Si cela est vrai, alors, même au moment où vous êtes en train de vous décider, pour votre dessert, il était déjà déterminé, par les nombreux facteurs qui agissent sur vous, que vous alliez choisir le gâteau. Vous n'auriez pas pu avoir choisi la pèche, même si vous pensiez que vous auriez pu : le processus de décision n'est rien d'autre que le déploiement dans votre esprit d'un résultat déjà déterminé.
Si le déterminisme est vrai pour tout ce qui arrive, il était déjà déterminé avant votre naissance même, que vous alliez choisir du gâteau. Votre choix fut déterminé par la situation qui a immédiatement précédé, et cette situation fut elle-même déterminée par celle qui l'a précédée, et ainsi de suite, aussi loin que vous voulez remonter.

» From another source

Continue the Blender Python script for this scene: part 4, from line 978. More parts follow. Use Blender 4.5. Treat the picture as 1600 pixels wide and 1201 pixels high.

Même si le déterminisme n'est pas vrai pour tout ce qui arrive – même s'il y a des choses qui arrivent, comme ça, sans être déterminées par des causes déjà présentes – il serait tout de même très significatif que tout ce que nous avons fait était déterminé avant que nous l'ayons fait. Aussi libre que vous puissiez vous sentir lorsque vous choisissez entre fruit et gâteau ou entre deux candidats aux élections, vous ne pourriez en réalité, faire qu'un seul choix dans ces circonstances – bien que, si les circonstances ou vos désirs avaient été différents, vous auriez fait un choix différent."
Thomas Nagel, Qu'est-ce que tout cela veut dire ?, 1987, tr. fr. Ruwen Ogien, Éditions de l'éclat, 2015, p. 62-65.